L’exposition qui vient de s’ouvrir au centre Pompidou articule l’une des figures majeures de l’art moderne et le groupe auquel il a un temps appartenu. Mondrian et De Stijl : le visionnaire et la vision. Trois phases sont nécessaires pour bien exprimer les confluences et la séparation qui ont marquées les travaux de ces artistes.

Le premier espace retrace le parcours de Mondrian avant et au sein du groupe De Stijl. On y trouve de nombreuses œuvres de jeunesse. Les dunes, les moulins, les arbres, tous penchent déjà vers l’abstraction et compriment leurs formes dans le sens de la composition. L’artiste n’hésite pas à se battre avec ses sujets, les prendre à rebours pour leur imposer les structures qu’il entend y voir.

Puis vient la section entièrement dévolue à Mondrian, arrivé à ce point on a à peine regardé les œuvres de ses confrères. Seul Theo van Doesburg, le frère ennemi suggère de réels doutes en adoptant une approche plus fine, moins martiale, mais en définitive moins payante.
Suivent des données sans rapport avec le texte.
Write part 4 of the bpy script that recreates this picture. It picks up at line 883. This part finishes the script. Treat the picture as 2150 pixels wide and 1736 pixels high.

Avec l’arrivée de Mondrian à Paris, on sent que celui-ci pénètre de plain-pied dans l’histoire. Il exige de lui-même d’être un cubiste rigoureux et entre dans le rang avec autant de zèle que de réussite, ses portraits échappent à l’anonymat et ses compositions font preuve d’une compacité sans lourdeur. De la vingtaine d’années qu’il passe dans cette ville, date la conception du néoplasticisme, et peu à peu son éloignement du groupe. Dans un premier temps, il conserve des camaïeux cubistes le goût des nuances, puis les laisse de côté. Ses compositions s’affirment subitement au moment où toute référence à la nature disparaît. A partir de ce point, les salles s’enchaînent avec évidence, des lignes naissent les grilles, les espaces colorés, les barres qui se dressent comme au-dessus de précipices dans des carrés, des losanges et tous autres parallélépipèdes. On s’étonne qu’autant d’œuvres de Mondrian ne soient pas plus arides, mais les décalages que l’artiste insinue dans chacune de ses œuvres donnent le tournis. Il y a en elles une horloge qui tourne d’un rythme saccadé et qui ne laisse pas le temps aux visiteurs de s’attarder. Seuls les encadrements rigidifient la marche et parasitent le regard. Mais c’est bien peu.

Une troisième partie tente, assez vainement, d’ouvrir le sujet de la pérennité de De Stijl. En règle générale et à l’exception des plans d’architectures qui ont leurs propres saveurs tant qu’ils restent à l’état de plans, les réalisations du groupe sont en deçà de celles de Mondrian. C’est un constat un peu désagréable tellement on aimerait voir les travaux du maître dialoguer avec d’autres, mais il ne semble pas qu’il y en ait parmi ses confrères.